= INPUT MATERIAL =
-*-

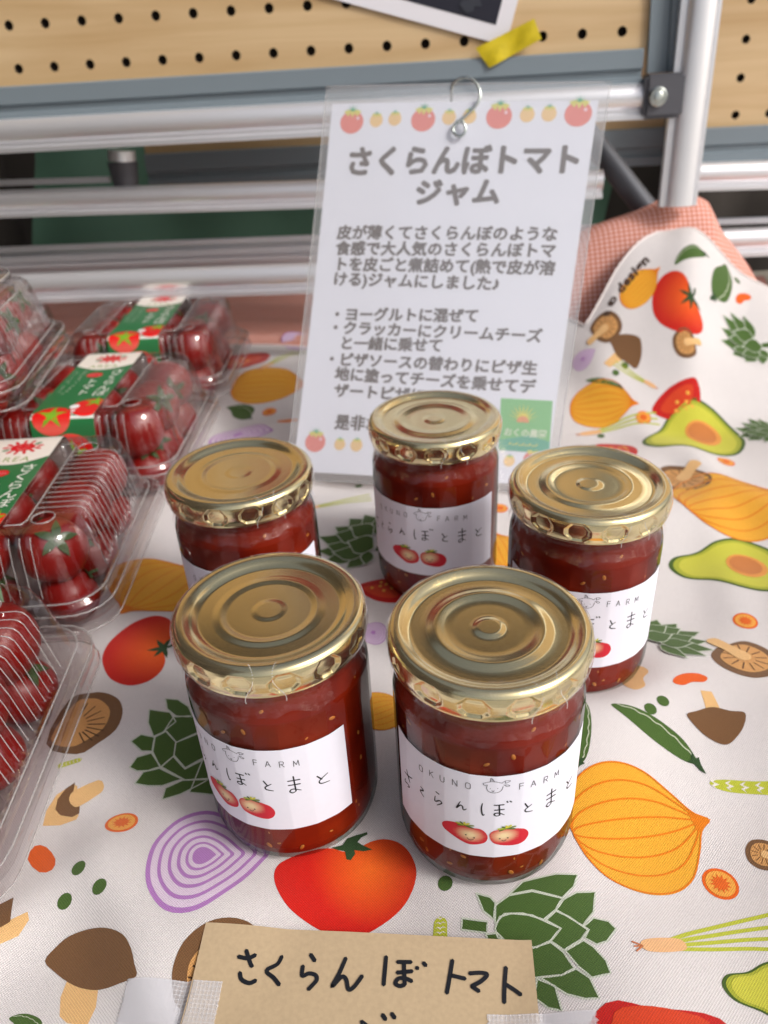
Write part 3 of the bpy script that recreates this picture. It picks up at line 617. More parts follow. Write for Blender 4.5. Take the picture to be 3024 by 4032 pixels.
def dense(prof, step=0.0012):
    out = []
    for a, b_ in zip(prof[:-1], prof[1:]):
        L = math.dist(a, b_); n = max(1, int(L / step))
        for i in range(n): out.append((a[0] + (b_[0] - a[0]) * i / n, a[1] + (b_[1] - a[1]) * i / n))
    out.append(prof[-1]); return out
# glass: outer wall (24 facets on the body), closed with the inner wall
outer = [(0.0001, .0016), (.018, .0014), (.0245, .0004), (.0270, .0000), (.0295, .0010), (.0311, .0035), (.0321, .0070), (.0326, .0100), (.0327, .0200), (.0327, .0400), (.0327, .0600), (.0327, .0700), (.0325, .0732), (.0318, .0760), (.0308, .0782), (.0302, .0800), (.0300, .0850), (.0280, .0885), (.0280, .0940), (.0272, .0948)]
inner = [(.0262, .0945), (.0258, .0900), (.0258, .0820), (.0266, .0785), (.0284, .0745), (.0296, .0700), (.0299, .0660), (.0299, .0100), (.0290, .0062), (.0265, .0042), (.0001, .0040)]
def grf(th, r, z, i):
    if i < len(outer) and .0095 <= z <= .0735: return facet(th, r, 0.85 * min(1, (z - .0090) / .004) * min(1, (.0745 - z) / .004)), z
    return r, z
Vg, Fg = lathe(outer, 192, grf)
jamp = [(0.0001, .0020), (.0262, .0016), (.0284, .0020), (.0302, .0045), (.0314, .0090), (.0319, .0150), (.0319, .0600), (.0319, .0700), (.0316, .0732), (.0308, .0760), (.0297, .0784), (.0291, .0805), (.0290, .0862), (0.0001, .0864)]
def jrf(th, r, z, i):
    return (facet(th, r, .85 * min(1, max(0, (z - .008) / .004)) * min(1, max(0, (.073 - z) / .004))), z) if .008 < z < .073 else (r, z)
Vj, Fj = lathe(dense(jamp, .003), 192, jrf)
def lid_mesh(kind):
    top = {0: [(0.0001, .09510), (.0042, .09510), (.0050, .09475), (.0058, .09465), (.0125, .0947), (.0150, .0949), (.0168, .09545), (.0186, .09545), (.0200, .09490), (.0225, .0948), (.0262, .0949), (.0276, .0957), (.0292, .0968), (.0308, .0970), (.0318, .0967)],
           1: [(0.0001, .0951), (.0050, .0951), (.0056, .09500), (.0150, .0951), (.0163, .09535), (.0176, .09535), (.0188, .0951), (.0236, .0951), (.0252, .0951), (.0266, .0960), (.0284, .0968), (.0304, .0970), (.0318, .0967)]}[kind]
    prof = dense(top, .0010) + [(.0325, .0961), (.0330, .0952), (.0333, .0940), (.0335, .0925), (.0335, .0910), (.0334, .0895), (.0331, .0882), (.0327, .0872), (.0324, .0864), (.0325, .0858), (.0321, .0855), (.0314, .0857), (.0312, .0870)]
    def rf(th, r, z, i):
        if r > .031 and .0855 < z < .0966:
            u = ((th * 14 / (2 * PI)) % 1.0 - .5) * 2          # -1..1 across one dimple pitch
            q = max(0.0, min(1.0, (.70 - abs(u)) / .20, (.0043 - abs(z - .0909)) / .0013, (.86 - abs(u) - abs(z - .0909) / .0078) / .18))
            r = r - 0.00125 * q
        return r, z
    P = []
    for a, b_ in zip(prof[:-1], prof[1:]):
        if a[0] > .031 and .0855 < a[1] < .0966: P += [(a[0] + (b_[0] - a[0]) * k / 4, a[1] + (b_[1] - a[1]) * k / 4) for k in range(4)]
        else: P.append(a)
    P.append(prof[-1]); return lathe(P, 504, rf)
filmp = dense([(.0272, .0966), (.0290, .0972), (.0308, .0974), (.0322, .0969), (.0332, .0957), (.0337, .0940), (.0338, .0910), (.0336, .0885), (.0332, .0868), (.0322, .0850), (.0311, .0835), (.0308, .0815), (.0315, .0792), (.0328, .0768)], .0009)
def film_mesh(seed):
    r_ = random.Random(seed); ph = [r_.uniform(0, 6.28) for _ in range(8)]
    def rf(th, r, z, i):
        wob = .00025 * math.sin(th * 9 + ph[0]) + .0002 * math.sin(th * 17 + ph[1]) + .00018 * math.sin(th * 31 + ph[2])
        low = max(0, (.086 - z) / .009); inn = max(0, (.0300 - r) / .003) if z > .095 else 0
        rr = r + wob * (.35 + .9 * low) + .00007 * math.sin(th * 41 + z * 700 + ph[3]) * low
        rr += inn * .0007 * math.sin(th * 5 + ph[4])
        zz = z + low * (.0011 * math.sin(th * 6 + ph[5]) + .0006 * math.sin(th * 15 + ph[6])) + inn * .0004 * abs(math.sin(th * 7 + ph[7]))
        return rr, zz
    return lathe(filmp, 288, rf)
# --- label
LR, LZ, LH, LW = .0327, .0418, .0405, 1.24
def lab_p(s, z, lift):
    th = s / LR; r = facet(th, LR, .5) + .00012 + lift; return (r * math.sin(th), -r * math.cos(th), LZ + z)
INK = {
 'sa': [[(-36.6, 1.6), (-33.8, 2.2), (-31.4, 3.2)], [(-34.8, 4.6), (-33.9, 2.0), (-32.9, -0.4)], [(-36.2, -1.6), (-36.6, -3.4), (-34.6, -2.6), (-33.4, -3.2), (-34.8, -4.2)]],
 'ku': [[(-27.0, 3.6), (-25.6, 2.6), (-27.2, 1.2), (-25.4, -0.6)]],
 'ra': [[(-20.3, 6.1), (-19.1, 5.7)], [(-20.6, 3.9), (-20.8, 1.1), (-18.9, 2.6), (-18.1, 1.9), (-20.0, -0.4)]],
 'n_': [[(-11.5, 6.3), (-12.9, 2.5), (-11.6, 4.4), (-10.8, 4.2), (-10.5, 2.6), (-9.4, 3.5)]],
 'bo': [[(-4.3, 7.4), (-4.6, 4.6), (-4.2, 1.6), (-3.6, 2.0)], [(-0.6, 6.8), (2.6, 6.8)], [(-0.4, 4.4), (2.7, 4.5)], [(1.0, 6.9), (1.3, 1.7)], [(1.3, 1.7), (0.3, 1.5), (-0.5, 2.1), (0.0, 2.9), (1.4, 2.7), (2.9, 1.7)], [(3.5, 8.3), (3.8, 7.7)], [(4.5, 8.2), (5.0, 7.7)]],
 'to': [[(9.6, 5.6), (10.8, 3.1)], [(12.2, 4.1), (9.9, 2.5), (10.3, 1.2), (12.6, 0.6)]],
 'ma': [[(17.8, 5.0), (22.0, 4.8)], [(17.8, 2.9), (21.9, 2.6)], [(19.9, 6.9), (20.1, -0.6)], [(20.1, -0.6), (18.9, -1.2), (18.0, -0.2), (19.2, 0.7), (22.0, -0.7)]],
 'to2': [[(27.9, 3.6), (29.5, 1.2)], [(32.0, 3.0), (28.6, 0.9), (29.2, -0.8), (32.4, -1.3)]],
}
GOAT = [[(-4.3, 16.9), (-3.2, 17.5), (-1.5, 18.1), (0.2, 17.9), (1.8, 17.2)], [(-4.3, 16.9), (-3.9, 16.2), (-2.9, 16.4)], [(-2.9, 16.4), (-3.1, 14.9), (-2.5, 13.4), (-1.3, 12.8), (-0.1, 12.9), (1.1, 13.4), (1.8, 14.5), (2.0, 15.7)], [(-1.9, 17.9), (-1.9, 19.6), (-1.3, 19.2), (-0.7, 18.0)], [(-1.7, 19.0), (-1.2, 18.7)], [(1.8, 17.5), (2.8, 18.2), (4.3, 18.0), (3.6, 17.4), (2.6, 17.0)], [(2.6, 18.1), (2.8, 17.2)], [(2.2, 16.3), (3.4, 16.2), (4.2, 15.7), (3.4, 15.4), (2.6, 16.1)], [(-2.05, 14.9), (-1.95, 14.6)], [(0.3, 15.1), (0.4, 14.8)], [(-1.5, 13.8), (-1.1, 13.5), (-0.7, 13.9)], [(-1.1, 13.5), (-1.0, 13.2)]]
GL = {'O': [[(0, 1), (.42, .8), (.5, 0), (.42, -.8), (0, -1), (-.42, -.8), (-.5, 0), (-.42, .8), (0, 1)]], 'K': [[(-.45, 1), (-.45, -1)], [(.45, 1), (-.42, -.1)], [(-.2, .15), (.5, -1)]], 'U': [[(-.48, 1), (-.48, -.4), (-.25, -.95), (.25, -.95), (.48, -.4), (.48, 1)]],
      'N': [[(-.5, -1), (-.5, 1)], [(-.5, 1), (.5, -1)], [(.5, -1), (.5, 1)]], 'F': [[(-.4, 1), (-.4, -1)], [(-.4, 1), (.45, 1)], [(-.4, .1), (.35, .1)]], 'A': [[(-.55, -1), (0, 1)], [(0, 1), (.55, -1)], [(-.33, -.3), (.33, -.3)]],
      'R': [[(-.45, -1), (-.45, 1)], [(-.45, 1), (.3, .95), (.45, .5), (.3, .08), (-.45, 0)], [(-.05, 0), (.5, -1)]], 'M': [[(-.6, -1), (-.5, 1)], [(-.5, 1), (0, -.5)], [(0, -.5), (.5, 1)], [(.5, 1), (.6, -1)]]}
dl = Decal(lab_p, .0012, .00009)
ink, ink2 = (0.012, 0.014, 0.018), (0.10, 0.10, 0.12)
mm = lambda p: (p[0] / 1000, p[1] / 1000)
for k_, sts in INK.items():
    for st in sts: dl.layer = 1; dl.stroke([mm(p) for p in st], .00052, ink, taper=len(st) > 2)
for st in GOAT: dl.stroke([mm(p) for p in st], .00020, ink2)
for ch, x, z in (('O', -26.4, 12.9), ('K', -22.0, 13.6), ('U', -17.8, 14.1), ('N', -13.4, 14.5), ('O', -9.0, 14.9), ('F', 8.0, 14.6), ('A', 12.2, 14.1), ('R', 16.8, 13.6), ('M', 21.6, 12.9)):
    for st in GL[ch]: dl.stroke([((x + p[0] * 1.55) / 1000, (z + p[1] * 1.35) / 1000) for p in st], .00024, (0.06, 0.06, 0.07), sm=(len(st) > 4))
T1 = [(-18.1, -8.1), (-17.0, -6.4), (-14.6, -5.3), (-11.1, -4.9), (-7.9, -5.6), (-4.7, -5.8), (-2.8, -7.9), (-2.4, -10.4), (-3.5, -12.7), (-6.5, -14.1), (-9.5, -14.2), (-12.9, -12.9), (-16.0, -11.2), (-17.7, -9.8)]
T2 = [(-1.8, -8.3), (-0.4, -6.1), (1.9, -5.7), (4.9, -5.7), (7.7, -6.2), (10.0, -7.3), (11.4, -9.4), (11.5, -11.6), (10.2, -13.7), (7.5, -14.6), (4.1, -14.3), (0.8, -13.2), (-1.1, -11.5)]
for pts, c0 in ((T1, (-8.4, -9.4)), (T2, (3.0, -9.0))):
    def g(p, c0=c0):
        d = math.hypot((p[0] * 1000 - c0[0]) / 1.35, p[1] * 1000 - c0[1]); n_ = math.sin(p[0] * 9000) * math.cos(p[1] * 7000) * .07
        return lerp(srgb(240, 216, 170), srgb(206, 40, 56), (d - .9) / 3.0 + n_)
    dl.layer = 1; dl.poly([mm(p) for p in smooth_closed(pts, 4)], g)
for cx_, cz_, ox in ((-10.2, -4.9, 0), (3.6, -5.3, 0)):
    for a, L, c in ((2.9, 3.0, srgb(178, 190, 60)), (2.2, 2.4, srgb(90, 110, 50)), (1.5, 2.4, srgb(216, 208, 70)), (.9, 3.0, srgb(214, 210, 80)), (.35, 3.6, srgb(120, 136, 60)), (-.1, 3.2, srgb(84, 104, 52)), (3.4, 2.4, srgb(96, 116, 50))):
        dl.layer = 2.4; dl.stroke([(cx_ / 1000, cz_ / 1000), ((cx_ + math.cos(a) * L * .6) / 1000, (cz_ - .2 + math.sin(a) * L * .5) / 1000), ((cx_ + math.cos(a) * L) / 1000, (cz_ + math.sin(a) * L * .85 - .4) / 1000)], .0007, c, taper=True)
dl.layer = 3
for a in ((-9.6, -9.6), (-6.8, -10.4), (1.6, -10.1), (4.3, -10.1)): dl.circle((a[0] / 1000, a[1] / 1000), .00030, ink, 8)
for st in ([(-9.2, -10.9), (-8.2, -11.7), (-7.0, -11.3)], [(2.3, -11.0), (3.0, -11.5), (3.8, -11.0)]): dl.stroke([mm(p) for p in st], .00022, ink)
label_print_proto = dl.build('label_print', m_label); 
nth, nz = 156, 4; Vl = []; Fl = []
for sd in (0, 1):
    for i in range(nth + 1):
        for j in range(nz + 1):
            th = -LW + 2 * LW * i / nth; r = facet(th, LR, .5) + (.00012 if sd else .00001); Vl.append((r * math.sin(th), -r * math.cos(th), LZ - LH / 2 + LH * j / nz))
q = (nth + 1) * (nz + 1)
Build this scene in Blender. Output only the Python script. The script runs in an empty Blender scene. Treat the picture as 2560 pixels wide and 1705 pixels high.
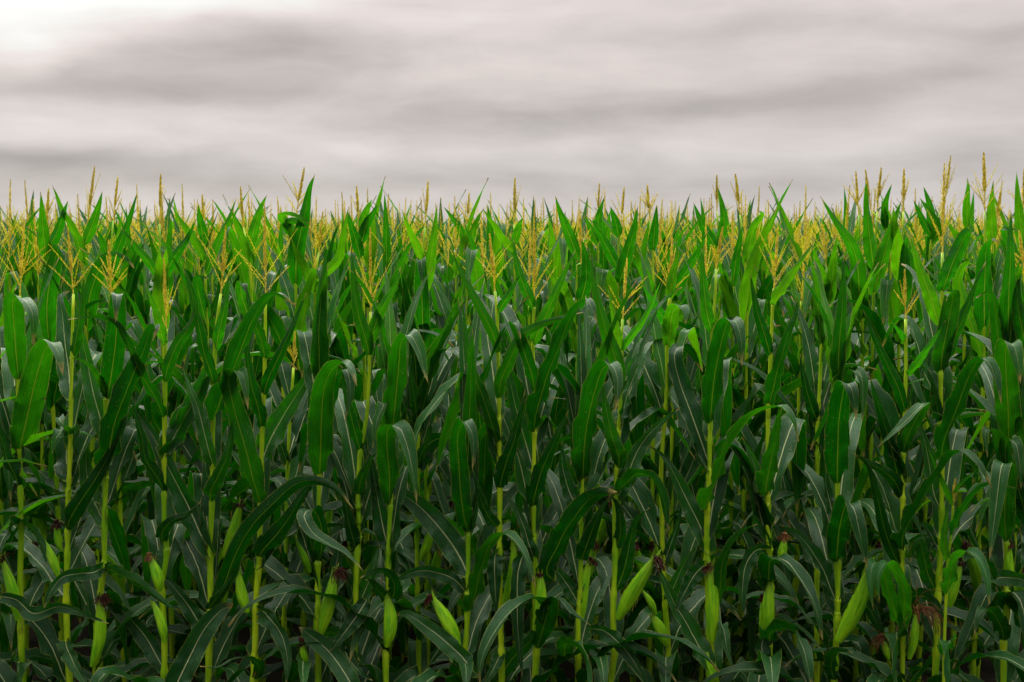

-*-

List every line in the records above that contains the word "pixels".

= ANSWER TO THE TASK =
Write part 3 of the bpy script that recreates this picture. It picks up at line 617. More parts follow. Write for Blender 4.5. Take the picture to be 3024 by 4032 pixels.
Build this scene in Blender. Output only the Python script. The script runs in an empty Blender scene. Treat the picture as 2560 pixels wide and 1705 pixels high.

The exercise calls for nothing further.